O professor precisa vislumbrar perspectivas de mobilidade social e apresentar os caminhos que conduzam à ascensão social dos alunos provenientes das camadas populares. Ademais, o professor nunca deve negligenciar ou desvalorizar a relevância das atividades esportivas para este fim.

O professor que consegue atender as expectativas dos participantes de crescimento no esporte evita a evasão e coloca/atinge as metas de socialização através do esporte e do lazer.

O exemplo do impacto que o esporte teve na formação profissional de muitos professores de Educação Física podem ser empregados para a evolução social e profissional de alunos dos projetos de natação social.

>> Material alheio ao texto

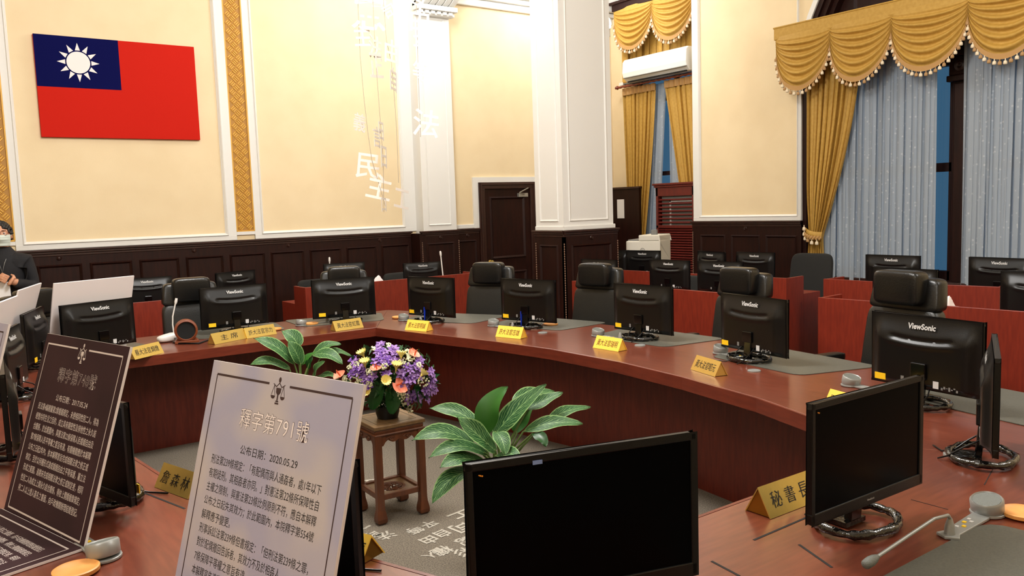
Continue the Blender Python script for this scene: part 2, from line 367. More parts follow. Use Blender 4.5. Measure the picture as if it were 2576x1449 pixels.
b = MB(); b.bx(5.17, 5.76, 0, .34, 4.6, 4.7, MP); b.bx(5.19, 5.74, 0, .10, 4.04, 4.08, MP); b.build('bracket_cap', 'white_paint', pl, bevel=.01)
for k in range(6): MB().bx(5.215+k*.085, 5.27+k*.085, 0, .13, 4.05, 4.09, MP).build('bracket_drop', 'white_paint', pl, bevel=.006)
# cornices of the aisle
def cornice(name, M, u0, u1, z=4.29):
    b = MB(); b.bx(u0, u1, 0, .05, z, z+.09, M); b.bx(u0, u1, 0, .10, z+.09, z+.15, M); b.bx(u0, u1, 0, .17, z+.15, z+.24, M); b.bx(u0, u1, 0, .26, z+.24, z+.34, M); b.bx(u0, u1, 0, .3, z+.34, 5.2, M)
    struct(name, b, 'white_paint', bevel=.012)
cornice('trim_1', MA(), 5.72, 8.68); cornice('trim_2', MBx(9.3, 8.68), 0, 1.84, 4.46)
# door
d1 = struct('door_1', MB().bx(6.27, 7.05, -.01, .02, 0, 1.9, M), 'dark_wood')
for z0, z1 in ((.12, .76), (.93, 1.79)): panel_mb(6.36, 6.96, z0, z1, M, .02, .02, .05).build('panel', 'dark_wood', d1)
b = MB(); b.bx(6.18, 6.275, 0, .05, 0, 1.9, M); b.bx(7.045, 7.15, 0, .05, 0, 1.9, M); b.bx(6.18, 7.15, 0, .05, 1.895, 1.985, M); b.bx(6.2, 6.225, 0, .065, 0, 1.96, M); b.bx(7.1, 7.125, 0, .065, 0, 1.96, M); b.bx(6.2, 7.125, 0, .065, 1.945, 1.965, M)
b.build('door_frame', 'dark_wood_trim', d1, bevel=.006)
kn = MB(); T = M @ Matrix.Translation((6.335, .02, .9)) @ Matrix.Rotation(R(-90), 4, 'X'); kn.lathe([(0, 0), (.03, 0), (.03, .008), (.012, .012), (.012, .035), (.026, .045), (.03, .06), (.022, .074), (0, .078)], 16, T); kn.build('door_knob', 'brass', d1, 50)
b = MB(); b.bx(6.83, 6.99, .02, .07, 1.775, 1.83, M); b.build('door_closer', 'closer_grey', d1, bevel=.006)
MB().tube([M @ Vector((6.92, .075, 1.82)), M @ Vector((6.8, .12, 1.835)), M @ Vector((7.0, .06, 1.9))], .008).build('closer_arm', 'closer_grey', d1)
b = MB(); b.bx(6.1, 6.18, 0, .03, 1.375, 1.985, M); b.bx(6.1, 7.25, 0, .03, 1.985, 2.055, M); b.bx(7.15, 7.25, 0, .03, 1.375, 1.985, M); struct('trim_3', b, 'white_paint')
wainscot(wa, MA(), 7.16, 8.6, [(7.25, 7.65), (7.72, 8.12)], [7.45])
# free-standing column
co = struct('column', MB().bx(5.61, 6.33, 6.8, 7.28, 0, 5.2), 'white_paint')
MC = MA(0, 6.8); MD = MBx(7.28, 5.61)
for a, b_, Mx in ((5.69, 6.25, MC), (.08, .40, MD)): moulding(co, Mx, a, b_, 1.47, 4.9, .022, .012)
b = MB(); b.bx(5.595, 6.345, -.01, .02, 1.375, 1.42, MC); b.bx(0, .5, 0, .015, 1.375, 1.42, MD); b.build('white_band', 'white_paint', co, bevel=.005)
wainscot(co, MC, 5.58, 6.36, [(5.68, 6.26)], [5.97], d=.035); wainscot(co, MD, 0.0, .515, [(.1, .42)], [], d=.03)
beads(co, MC, 5.583, .037, .2, 1.25); beads(co, MC, 6.357, .037, .2, 1.25); beads(co, MD, .03, .033, .2, 1.25)
# right wall: pier between the windows and the arched window
CY, RA, ZS = 4.07, 1.74, 3.0
def arch_pts(r, n=24): return [(CY+r*math.cos(math.pi*i/n), ZS+r*math.sin(math.pi*i/n)) for i in range(n+1)]
b = MB(); b.bx(XB, XB+.4, 5.81, 7.45, 0, 5.2); b.bx(XB, XB+.4, -5.2, 2.33, 0, 5.2); b.bx(XB, XB+.4, 2.33, 5.81, 0, .72)
ap = arch_pts(RA)
for (y0, z0), (y1, z1) in zip(ap, ap[1:]): b.add([(XB, y0, z0), (XB, y1, z1), (XB, y1, 5.2), (XB, y0, 5.2)], [(0, 1, 2, 3)]); b.add([(XB, y0, z0), (XB, y1, z1), (XB+.4, y1, z1), (XB+.4, y0, z0)], [(0, 1, 2, 3)])
wr = struct('wall_right', b, 'cream')
MR = MBx(0, XB)                        # u = -Y
def py(px, y): d = ray(px, y); return -(O+d*(XB/d.x)).y
pan = [(py(a, 600), py(c, 600)) for a, c in ((1766, 1829), (1843, 1916), (1930, 2009))]
wainscot(wr, MR, -7.46, -5.80, pan, [py(1879, 579)], d=.03, ptop=1.2)
b = MB(); b.bx(-7.45, -7.33, 0, .02, 1.375, 5.2, MR); b.bx(-5.86, -5.81, 0, .02, 1.375, 3.0, MR); b.bx(-7.45, -5.81, 0, .022, 1.375, 1.43, MR); b.build('white_band', 'white_paint', wr, bevel=.005)
moulding(wr, MR, -7.35, -5.85, 1.42, 4.95, .03, .03)
beads(wr, MR, -7.45, .035, .2, 1.25)
b = MB(); a0, a1 = arch_pts(RA), arch_pts(RA+.06)
for i in range(24): b.prism([a0[i], a0[i+1], a1[i+1], a1[i]], XB-.02, XB+.01, Matrix(((0, 0, 1, 0), (1, 0, 0, 0), (0, 1, 0, 0), (0, 0, 0, 1))))
b.build('arch_moulding', 'white_paint', wr)
w1 = tag(bpy.data.objects.new('window_1', None), kind='structure'); C.objects.link(w1)
MY = Matrix(((0, 0, 1, 0), (1, 0, 0, 0), (0, 1, 0, 0), (0, 0, 0, 1)))
b = MB()
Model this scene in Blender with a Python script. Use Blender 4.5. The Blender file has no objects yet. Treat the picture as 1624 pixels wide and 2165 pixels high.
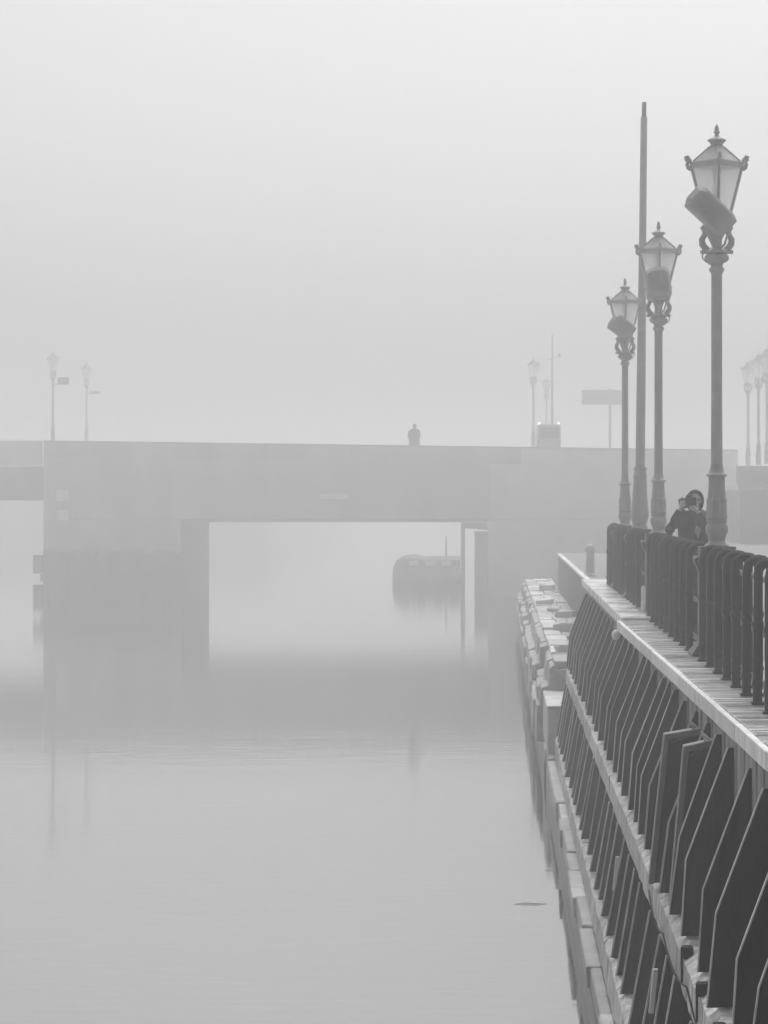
import bpy, bmesh, math, random
from mathutils import Vector, Matrix
random.seed(7)
R = math.radians
scene = bpy.context.scene
COL = scene.collection

# ------------------------------------------------------------------ camera
EYE = 5.56                       # metres above the water (water is z = 0)
FPX = 5000.0                     # focal length in photo pixels (photo is 1624 px wide)
cam_d = bpy.data.cameras.new('camera')
cam = bpy.data.objects.new('camera', cam_d); COL.objects.link(cam)
cam.location = (0, 0, EYE); cam.rotation_euler = (R(90), 0, 0)
cam_d.sensor_fit = 'HORIZONTAL'; cam_d.sensor_width = 24.0
cam_d.lens = FPX / 1624.0 * 24.0
cam_d.shift_x = -236.0 / 1624.0
cam_d.shift_y = -32.5 / 1624.0
cam_d.clip_start = 0.5; cam_d.clip_end = 3000
scene.camera = cam

# ------------------------------------------------------------------ sky, sun, exposure
SUN_EL, SUN_AZ = R(60), R(9)    # azimuth from +Y towards +X
w = bpy.data.worlds.new('World'); scene.world = w; w.use_nodes = True
nt = w.node_tree; nt.nodes.clear()
sky = nt.nodes.new('ShaderNodeTexSky'); sky.sky_type = 'NISHITA'; sky.sun_disc = False
sky.sun_elevation = SUN_EL; sky.sun_rotation = SUN_AZ
sky.air_density = 1.0; sky.dust_density = 6.0; sky.ozone_density = 1.0
bw = nt.nodes.new('ShaderNodeRGBToBW')          # the photograph is black and white
bg = nt.nodes.new('ShaderNodeBackground'); bg.inputs['Strength'].default_value = 0.085
wo = nt.nodes.new('ShaderNodeOutputWorld')
nt.links.new(sky.outputs[0], bw.inputs[0]); nt.links.new(bw.outputs[0], bg.inputs['Color'])
nt.links.new(bg.outputs[0], wo.inputs['Surface'])
sun_d = bpy.data.lights.new('sun', 'SUN'); sun_d.energy = 0.6; sun_d.angle = R(25)
sun = bpy.data.objects.new('sun', sun_d); COL.objects.link(sun)
sdir = Vector((math.sin(SUN_AZ) * math.cos(SUN_EL), math.cos(SUN_AZ) * math.cos(SUN_EL), math.sin(SUN_EL)))
sun.rotation_euler = sdir.to_track_quat('Z', 'Y').to_euler(); sun.location = (0, 0, 60)
vs = scene.view_settings
vs.view_transform = 'Standard'; vs.look = 'None'; vs.gamma = 1.0; vs.use_curve_mapping = False
vs.exposure = 0.82
cy = scene.cycles
cy.max_bounces = 8; cy.diffuse_bounces = 3; cy.glossy_bounces = 3; cy.transparent_max_bounces = 12
cy.transmission_bounces = 4; cy.volume_bounces = 6
cy.use_denoising = True
HAZE = 0.0086

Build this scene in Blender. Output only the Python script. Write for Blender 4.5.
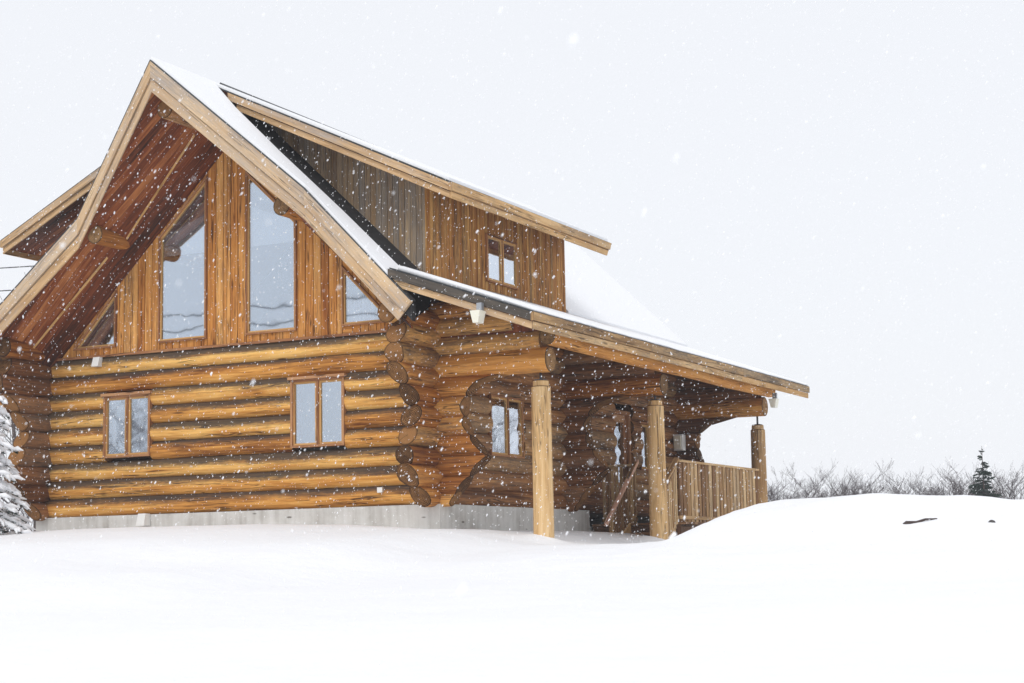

Ex-atletas e formados em nível superior relataram a influência do esporte na escolha da profissão. Pesquisadores também mostraram que a vivência esportiva parece ter contribuído para a ampliação dos anos de escolaridade e aprofundamento nos conhecimentos escolares destes indivíduos, o que resultou em mobilidade social dos mesmos quando comparados com o nível de escolaridade e a profissão de seus pais (80% dos pais dos entrevistados não chegaram a iniciar o nível superior) 2.

O professor precisa:

  1. acreditar no esporte como meio de formação pessoal e profissional;
  2. acreditar que as condições materiais e de infraestrutura sejam suficientes para a formação dos alunos;
  3. perceber em si competência para contribuir na formação dos alunos;
  4. estar comprometido com o processo de formação dos alunos;
  5. perceber o que foi positivo em sua formação também pode ser na formação de seus alunos;
  6. perceber em seus alunos potenciais para crescerem no esporte2.

Ensinar natação para essas crianças e ver a beleza nos olhos delas são estímulos para atuar como professor.

Espero que você, leitor, possa ter a mesma sensação que eu.  

Referências

  1. Leo I, Leone S, Dicataldo R, Vivenzio C, Cavallin N, Taglioni C, Roch M. A Non-Randomized Pilot Study on the Benefits of Baby Swimming on Motor Development. Int J Environ Res Public Health. 2022 Jul 28;19(15):9262.
  2. Vianna JA, Lovisolo HR. A inclusão social através do esporte: a percepção dos educadores. bras. educ. fís. Esporte. 25 (2) Jun 2011.